The counterintuitive point is that these gestures are most valuable when they are unilateral and unprompted. Generosity offered in exchange for something specific is read as a trade. Generosity offered without a clear quid pro quo is read as character, and character is what people remember.

Recognize When the Relationship Has Actually Ended

There is a corner case worth naming. Sometimes a relationship that looked long-term is actually ending, even if neither side has said so. A supplier you are about to replace, a client whose budget is being absorbed by a competitor, a partner whose strategy has diverged from yours. If you keep playing the cooperative game while the other side has quietly switched to one-shot mode, you will get exploited.

The signals are usually subtle: longer response times, harder lines on small items, less willingness to invest in joint planning, more references to formal contract terms.

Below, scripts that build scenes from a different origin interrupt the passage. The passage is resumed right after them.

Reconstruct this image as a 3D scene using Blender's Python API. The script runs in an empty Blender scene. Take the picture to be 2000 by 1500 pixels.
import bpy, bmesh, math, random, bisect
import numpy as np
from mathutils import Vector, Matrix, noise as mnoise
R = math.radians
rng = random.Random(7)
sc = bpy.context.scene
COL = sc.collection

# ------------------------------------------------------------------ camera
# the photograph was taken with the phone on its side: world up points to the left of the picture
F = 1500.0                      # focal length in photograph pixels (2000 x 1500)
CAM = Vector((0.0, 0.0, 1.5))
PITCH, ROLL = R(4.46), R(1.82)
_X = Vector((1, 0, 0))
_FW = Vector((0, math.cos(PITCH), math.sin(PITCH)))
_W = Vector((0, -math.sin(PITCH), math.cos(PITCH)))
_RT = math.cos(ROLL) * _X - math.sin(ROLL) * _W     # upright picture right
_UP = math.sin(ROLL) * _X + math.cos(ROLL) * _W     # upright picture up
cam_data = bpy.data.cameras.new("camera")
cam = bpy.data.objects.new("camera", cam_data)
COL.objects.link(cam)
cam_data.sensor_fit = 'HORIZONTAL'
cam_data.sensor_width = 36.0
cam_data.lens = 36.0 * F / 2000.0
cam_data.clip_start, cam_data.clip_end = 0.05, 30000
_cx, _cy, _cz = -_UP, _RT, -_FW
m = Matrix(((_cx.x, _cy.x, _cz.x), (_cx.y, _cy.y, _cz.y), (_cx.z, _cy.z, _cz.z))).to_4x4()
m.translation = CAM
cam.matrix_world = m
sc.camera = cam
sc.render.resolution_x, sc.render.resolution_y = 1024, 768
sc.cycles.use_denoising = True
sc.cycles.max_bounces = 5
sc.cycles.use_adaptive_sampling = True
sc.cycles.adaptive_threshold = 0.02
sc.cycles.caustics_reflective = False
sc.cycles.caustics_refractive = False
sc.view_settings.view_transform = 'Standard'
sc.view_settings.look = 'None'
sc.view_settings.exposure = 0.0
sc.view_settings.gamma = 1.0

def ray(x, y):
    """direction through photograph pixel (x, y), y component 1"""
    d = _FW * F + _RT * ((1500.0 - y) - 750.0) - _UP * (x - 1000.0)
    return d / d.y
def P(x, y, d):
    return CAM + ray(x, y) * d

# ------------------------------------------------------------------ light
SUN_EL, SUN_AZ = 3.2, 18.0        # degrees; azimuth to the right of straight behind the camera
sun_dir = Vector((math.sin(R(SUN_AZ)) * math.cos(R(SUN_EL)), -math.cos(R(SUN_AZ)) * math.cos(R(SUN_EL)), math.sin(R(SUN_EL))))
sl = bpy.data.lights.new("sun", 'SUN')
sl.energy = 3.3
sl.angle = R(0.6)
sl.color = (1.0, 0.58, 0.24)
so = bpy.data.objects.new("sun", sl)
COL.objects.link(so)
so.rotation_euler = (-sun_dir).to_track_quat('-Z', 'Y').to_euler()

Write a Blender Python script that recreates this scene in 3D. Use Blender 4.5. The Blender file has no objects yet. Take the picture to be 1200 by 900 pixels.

When you see these patterns, it is worth privately reclassifying the negotiation and adjusting your tactics accordingly, while remaining cordial. The mistake is not in protecting yourself. It is in failing to notice the shift.

The Concluding Insight

Repeated negotiations follow a different logic than one-off ones. The optimal move in any single deal is rarely the optimal move across the sequence. What looks like leaving value on the table this quarter is often the highest-return decision over a five-year horizon, because it buys the cooperation, information sharing, and goodwill that compound. The negotiators who win in the long run are not the ones who squeeze hardest. They are the ones who calibrate today's ask to tomorrow's meeting, build renegotiation into the original deal, and treat their reputation as the most valuable asset on the table. Because in a repeated game, it is.